エクステリアの造形に関しては、フェラーリ・スタイリングセンターのデザインチームが担当。エアロダイナミクスや重量配分などを踏まえたうえで、フェラーリのスーパーカーからインスピレーションを得たスポーティかつ存在感あふれるデザインを構築する。フェラーリ初となるマトリックスLEDヘッドランプや水平イメージのテールランプ、コンパクトなドームフォルムのキャビンセクションなども印象的に仕上がった。
▲エクステリアはフェラーリ・スタイリングセンターのデザインチームが担当。エアロダイナミクスや重量配分などを踏まえたうえで、フェラーリのスーパーカーからインスピレーションを得たスポーティかつ存在感あふれるデザインを具現化する
インテリアについては、「手はステアリングホイールに」という発想から生まれた新しいヒューマン・マシン・インターフェイス(HMI)を導入したことがトピック。インパネからはスイッチの数が大幅に削減され、インストルメントクラスターにはフェラ-リ初の16インチのフルデジタルディスプレイが組み込まれる。また、走行に必要な各種情報をフロントガラスに映し出す最新のヘッドアップディスプレイも装備した。

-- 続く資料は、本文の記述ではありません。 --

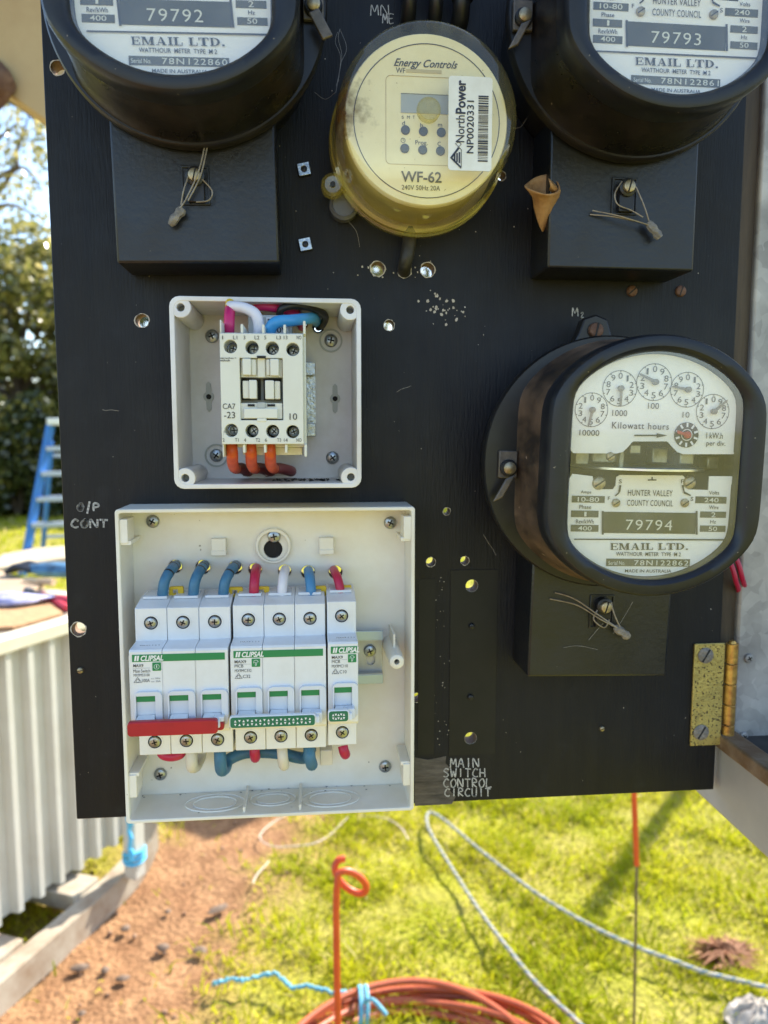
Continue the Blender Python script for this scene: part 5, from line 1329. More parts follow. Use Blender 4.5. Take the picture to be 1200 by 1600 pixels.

SF90ストラダーレのグレード展開は、標準仕様とスポーツ志向のオプション装着車「アセットフィオラーノ(Assetto Fiorano)」の2タイプを用意。アセットフィオラーノには、専用カーボンファイバー製リアスポイラーやアルミ製マルチマチック・ショックアブソーバー&チタン製スプリング、カーボン製インテリアパーツなどを組み込んでいる。
日本でのSF90ストラダーレの車両価格は5340万円。アセットフィオラーノは570万円ほど高くなるという。